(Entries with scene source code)

========

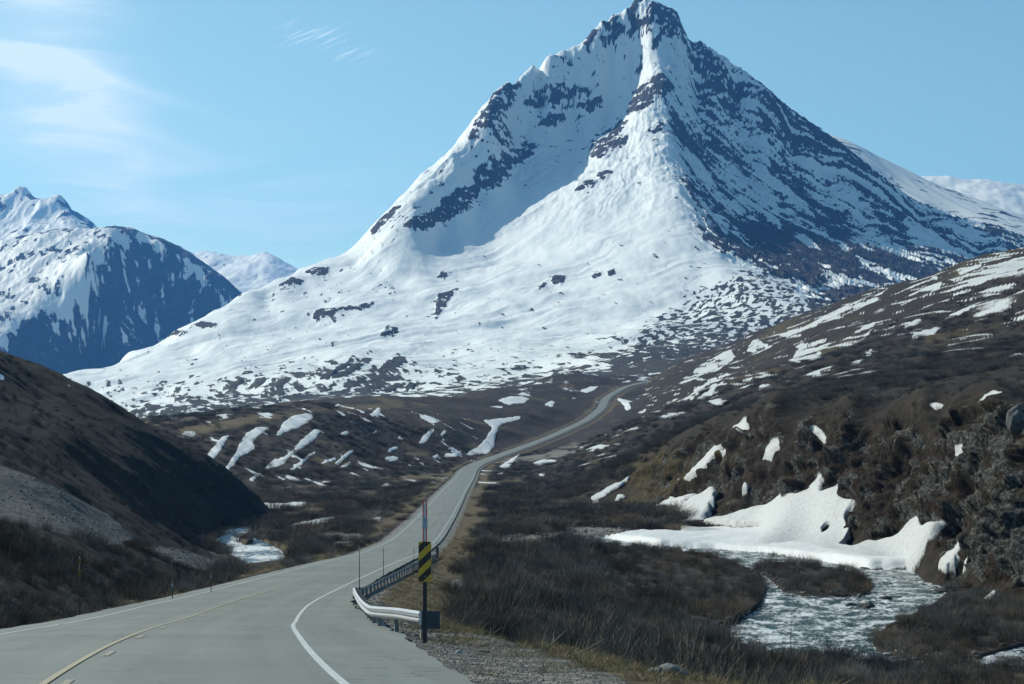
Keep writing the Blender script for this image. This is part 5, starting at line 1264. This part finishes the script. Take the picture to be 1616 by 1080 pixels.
snow_pole(701, 862, 876, 262, 'far snow pole on the right verge beyond the end of the guardrail', 'dark')
snow_pole(689, 853, 880, 232, 'slim blue-grey snow pole at the far end of the guardrail', 'dark')
snow_pole(126, 879, 966, 80, 'leaning dark snow pole with two faded yellow reflectors on the left verge', 'tag')
snow_pole(333, 905, 934, 112, 'short dark snow pole on the left verge in front of the river', 'dark')
snow_pole(272, 918, 941, 100, 'small dark snow pole on the left verge, second from the left', 'dark')

# bare saplings in the brush
def sapling(x, d, h, lean, seed, label, group=None):
    r = random.Random(seed); z = gz(x, d)
    ro = empty('bare_sapling', (x, d, z), label, 'sapling', group)
    pts = [(lean * h * (t_ ** 1.5) + 0.04 * math.sin(t_ * 9 + seed), 0.03 * math.sin(t_ * 7), t_ * h) for t_ in [i / 10 for i in range(11)]]
    bm = bmesh.new(); add_tube(bm, [(pts[0][0], pts[0][1], -0.2)] + pts, [0.035] + [0.032 * (1 - 0.85 * i / 10) + 0.004 for i in range(11)], 6)
    link_mesh('trunk', bm, mm_bark, ro, smooth=True)
    bm = bmesh.new()
    for k in range(26):
        t_ = r.uniform(0.15, 0.98); i = int(t_ * 10); p = pts[i]
        a = r.uniform(0, 6.28); ln = h * 0.16 * (1.1 - t_) + 0.15
        q1 = (p[0] + math.cos(a) * ln * 0.5, p[1] + math.sin(a) * ln * 0.5, p[2] + ln * 0.55); q2 = (p[0] + math.cos(a) * ln * 0.8, p[1] + math.sin(a) * ln * 0.8, p[2] + ln * 1.3)
        add_tube(bm, [p, q1, q2], [0.010, 0.007, 0.003], 4)
    link_mesh('branches', bm, mm_bark, ro)
sapling(xx(1248, 118), 118, 5.0, 0.01, 5, 'tall bare sapling rising in front of the river, the tallest one')
for px, d, h, sd_, lab in ((1178, 112, 2.6, 6, 'short bare sapling at the brush edge left of the tall sapling'), (1385, 120, 2.8, 7, 'bare sapling in front of the brush mound by the water'),
                      (1316, 105, 2.2, 8, 'small bare sapling between the tall sapling and the brush mound'), (1556, 98, 3.6, 9, 'spreading bare sapling low at the right edge near the snow patch'), (1600, 92, 3.4, 10, 'bare sapling rightmost at the frame edge above the snow patch'),
                      (60, 110, 2.2, 11, 'bare sapling on the left bank above the road edge')):
    sapling(xx(px, d), d, h, random.uniform(-0.06, 0.06), sd_, lab, 'bare saplings standing out of the brush')
# bleached broken branches on the verge
def branch(px, d, ln, ang_, label):
    x = xx(px, d); z = gz(x, d); ca, sa = math.cos(ang_), math.sin(ang_)
    bm = bmesh.new(); add_tube(bm, [(0, 0, 0.0), (ca * ln * .5, sa * ln * .2, 0.22 * ln), (ca * ln, sa * ln * .4, 0.5 * ln)], [0.014, 0.010, 0.004], 6)
    add_tube(bm, [(ca * ln * .45, sa * ln * .18, 0.2 * ln), (ca * ln * .5, sa * ln * .5, 0.5 * ln)], [0.008, 0.003], 5)
    tag(link_mesh('dry_branch', bm, mm_branch, None, (x, d, z)), label, 'branch', 'bleached branches on the verge')
mm_branch = M_('bleached_wood', (0.34, 0.31, 0.26), 0.9)
branch(757, 52, 0.75, 0.7, 'bleached dry branch sticking up from the verge right of the marker')
branch(858, 46, 0.8, 0.9, 'bleached dry branch leaning out of the brush above the gravel')
branch(905, 43, 0.7, 0.3, 'low bleached branch lying at the edge of the gravel')

# stones and boulders
def rock(name, px, py_, d, sx, sy, sz, seed, label, mat, cat='stone', group='stones on the gravel shoulder', rz=0.0, sink=0.25):
    x = xx(px, d); z = gz(x, d) if py_ is None else max(zz(py_, d), gz(x, d) - 0.2)
    p = stone_mesh(name, seed, mat, 4, 1.0, 0.5); o = p; COL.objects.link(o)
    o.location = (x, d, z + sz * (1 - 2 * sink) * 0.5); o.scale = (sx, sy, sz); o.rotation_euler = (0, 0, rz)
    return tag(o, label, cat, group)
def stone_mat(name, c, moss=None):
    m, t, b = newmat(name); tc_ = N(t, 'ShaderNodeTexCoord').outputs['Object']
    n1 = noise(t, tc_, 2.2, 8, 0.68); n2 = noise(t, tc_, 9, 5, 0.7)
    k = ramp(t, n1, [(0.3, tuple(v * 0.55 for v in c)), (0.55, c), (0.75, tuple(min(1, v * 1.5) for v in c))])
    k = mix(t, mrange(t, n2, 0.5, 0.75, 0, 0.5), k, tuple(v * 0.6 for v in c))
    t.links.new(k, b.inputs['Base Color']); b.inputs['Roughness'].default_value = 0.9
    bump(t, b, fm(t, 'ADD', n1, fm(t, 'MULTIPLY', n2, 0.4)), 0.6, 0.12)
    return m
sm_g = stone_mat('grey_boulder', (0.17, 0.185, 0.18)); sm_l = stone_mat('pale_stone', (0.42, 0.44, 0.44)); sm_d = stone_mat('dark_stone', (0.06, 0.065, 0.065)); sm_c = stone_mat('cliff_boulder', (0.13, 0.135, 0.13))
rock('boulder', 1062, None, 34.6, 0.30, 0.26, 0.20, 11, 'large rounded grey boulder half buried at the bottom edge of the gravel', sm_g, 'boulder', None)
rock('boulder', 1036, None, 34.2, 0.17, 0.17, 0.11, 12, 'smaller flat grey boulder touching the left side of the large one', sm_g, 'boulder', None)
rock('stone', 725, None, 40, 0.085, 0.07, 0.06, 13, 'pale rounded stone alone on the asphalt-side gravel', sm_l)
rock('stone', 762, None, 42.5, 0.16, 0.09, 0.045, 14, 'flat dark stone on the gravel above the pale one', sm_d)
rock('stone', 853, None, 43.5, 0.13, 0.10, 0.06, 15, 'bluish grey stone at the edge of the brush', sm_g)
rock('stone', 826, None, 44, 0.05, 0.04, 0.035, 16, 'small white stone left of the bluish grey stone', sm_l)
rock('stone', 990, None, 37, 0.11, 0.09, 0.05, 17, 'grey stone on the gravel left of the boulders', sm_g)
rock('stone', 199, None, 71, 0.10, 0.10, 0.07, 18, 'small white stone on the left verge', sm_l, 'stone', None)
rock('boulder', 1606, 680, 230, 1.3, 1.2, 1.7, 41, 'tall pale grey boulder standing out of the cliff top at the right edge', sm_c, 'boulder', None, 0.4, 0.5)
for px, d, s, sd_, lb in ((1397, 213, 0.7, 31, 'dark wet boulder in the river off the tip of the island'), (1370, 203, 0.9, 32, 'wet boulder at the downstream end of the brush island'), (1343, 205, 0.55, 33, 'smaller wet boulder against the island shore'),
                      (1488, 222, 1.1, 34, 'boulder at the cliff foot beside the water'), (1500, 230, 0.8, 35, 'second boulder at the cliff foot, nearer the snow tongue'), (1400, 160, 0.35, 36, 'low pale stone in the water by the right brush mound')):
    z_ = WZR
    o = stone_mesh('boulder', sd_, sm_d if sd_ != 36 else sm_l, 4, 0.75, 0.5); COL.objects.link(o)
    o.location = (xx(px, d), d, z_ + 0.1 * s); o.scale = (s, s * 0.8, s * 0.6)
    tag(o, lb, 'boulder', 'wet boulders in the river')
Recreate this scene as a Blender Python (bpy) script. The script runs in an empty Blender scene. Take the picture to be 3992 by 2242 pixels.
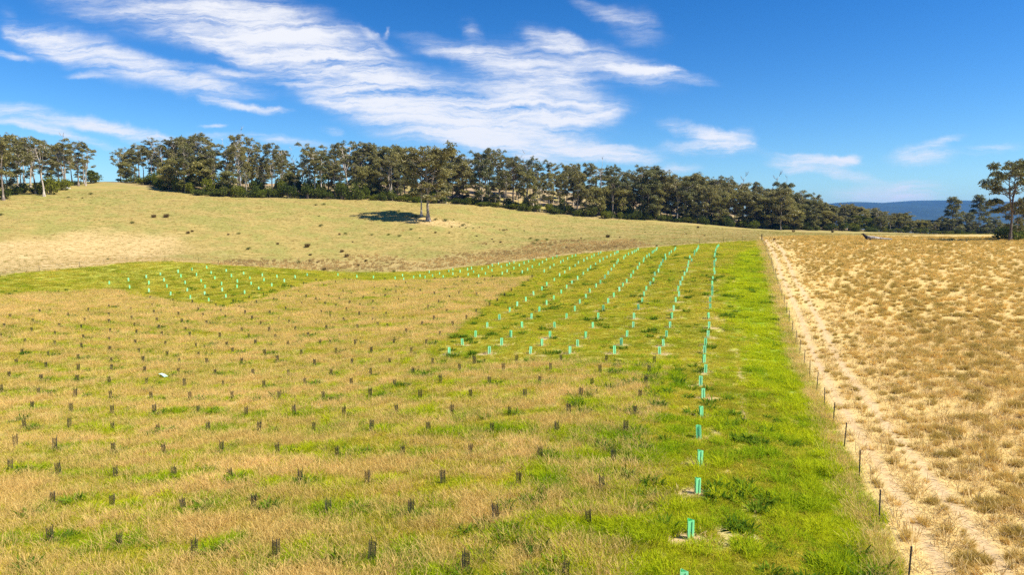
import bpy, math, random
import numpy as np
from mathutils import Vector, Matrix

# ------------------------------------------------------------------ camera, world, sun, exposure
SC = bpy.context.scene
COL = SC.collection
CAMZ = 9.0
F = 1717.0                       # focal length in the units of the 2576-wide photograph
CU, CV, HV = 1288.0, 723.5, 570.0
PITCH = math.atan((CV - HV) / F)
SP, CP = math.sin(PITCH), math.cos(PITCH)

cam_data = bpy.data.cameras.new('camera')
cam = bpy.data.objects.new('camera', cam_data)
COL.objects.link(cam)
cam.location = (0, 0, CAMZ)
cam.rotation_euler = (math.pi / 2 - PITCH, 0, 0)
cam_data.sensor_width = 36.0
cam_data.lens = 36.0 * F / 2576.0
cam_data.clip_start = 0.1
cam_data.clip_end = 30000
SC.camera = cam

SUN_EL = math.radians(51)
SUN_AZ = math.radians(110)        # clockwise from straight ahead (+Y)
sd = Vector((math.sin(SUN_AZ) * math.cos(SUN_EL), math.cos(SUN_AZ) * math.cos(SUN_EL), math.sin(SUN_EL)))
sun_l = bpy.data.lights.new('sun', 'SUN')
sun_l.energy = 4.6
sun_l.angle = math.radians(0.55)
sun_l.color = (1.0, 0.93, 0.82)
sun = bpy.data.objects.new('sun', sun_l)
COL.objects.link(sun)
sun.rotation_euler = sd.to_track_quat('Z', 'Y').to_euler()

SC.view_settings.view_transform = 'Standard'
SC.view_settings.look = 'None'
SC.view_settings.exposure = 0.86
SC.view_settings.gamma = 1.0
SC.render.engine = 'CYCLES'
SC.cycles.max_bounces = 6
SC.cycles.diffuse_bounces = 3
SC.cycles.transmission_bounces = 4
SC.cycles.transparent_max_bounces = 8
SC.cycles.volume_bounces = 0
SC.cycles.use_denoising = False
SC.cycles.sample_clamp_indirect = 4.0


def pix_dir(u, v):
    """World direction through a point of the photograph, not normalised: depth 1 along the camera axis."""
    a, b = (u - CU) / F, (CV - v) / F
    return np.array([a, CP + b * SP, -SP + b * CP])


# ---- sky: Nishita air, graded to the deep blue of the photograph, with cirrus laid out by direction
world = bpy.data.worlds.new('World')
SC.world = world
world.use_nodes = True
WN, WL = world.node_tree.nodes, world.node_tree.links
WN.clear()


def wn(t, **k):
    n = WN.new(t)
    for a, b in k.items():
        setattr(n, a, b)
    return n


def wmath(op, a, b=None, c=None, clamp=False):
    n = wn('ShaderNodeMath', operation=op, use_clamp=clamp)
    for i, x in enumerate((a, b, c)):
        if x is None:
            continue
        if isinstance(x, (int, float)):
            n.inputs[i].default_value = x
        else:
            WL.new(x, n.inputs[i])
    return n.outputs[0]


def wvec(op, a, b=None):
    n = wn('ShaderNodeVectorMath', operation=op)
    for i, x in enumerate((a, b)):
        if x is None:
            continue
        if isinstance(x, (tuple, list)):
            n.inputs[i].default_value = x
        else:
            WL.new(x, n.inputs[i])
    return n.outputs['Value'] if op in ('LENGTH', 'DOT_PRODUCT') else n.outputs['Vector']


sky = wn('ShaderNodeTexSky')
sky.sky_type = 'NISHITA'
sky.sun_disc = False
sky.sun_elevation = SUN_EL
sky.sun_rotation = SUN_AZ
sky.altitude = 300
sky.air_density = 1.0
sky.dust_density = 0.25
sky.ozone_density = 1.6
hsv = wn('ShaderNodeHueSaturation')
hsv.inputs['Hue'].default_value = 0.501
hsv.inputs['Saturation'].default_value = 1.24
hsv.inputs['Value'].default_value = 1.0
pre = wn('ShaderNodeVectorMath', operation='MULTIPLY')      # deepen the blue: normalise, gamma, scale back
WL.new(sky.outputs[0], pre.inputs[0])
pre.inputs[1].default_value = (0.1, 0.1, 0.1)
gam = wn('ShaderNodeGamma')
gam.inputs['Gamma'].default_value = 1.42
WL.new(pre.outputs[0], gam.inputs['Color'])
WL.new(gam.outputs[0], hsv.inputs['Color'])

tc = wn('ShaderNodeTexCoord')
sep = wn('ShaderNodeSeparateXYZ')
WL.new(tc.outputs['Generated'], sep.inputs[0])
yy = wmath('MAXIMUM', sep.outputs[1], 0.05)
comb = wn('ShaderNodeCombineXYZ')
WL.new(wmath('DIVIDE', sep.outputs[0], yy), comb.inputs[0])
WL.new(wmath('DIVIDE', sep.outputs[2], yy), comb.inputs[1])
P0 = comb.outputs[0]             # (azimuth tangent, elevation tangent, 0)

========

Task to complete
Skip the pictures and repeat, word for word, the lines from the one containing "Recreate this scene" to the one containing "SP, CP = math.sin(PITCH), math.cos(PITCH)", keeping both of those lines.

Result of this exercise
Recreate this scene as a Blender Python (bpy) script. The script runs in an empty Blender scene. Take the picture to be 3992 by 2242 pixels.
import bpy, math, random
import numpy as np
from mathutils import Vector, Matrix

# ------------------------------------------------------------------ camera, world, sun, exposure
SC = bpy.context.scene
COL = SC.collection
CAMZ = 9.0
F = 1717.0                       # focal length in the units of the 2576-wide photograph
CU, CV, HV = 1288.0, 723.5, 570.0
PITCH = math.atan((CV - HV) / F)
SP, CP = math.sin(PITCH), math.cos(PITCH)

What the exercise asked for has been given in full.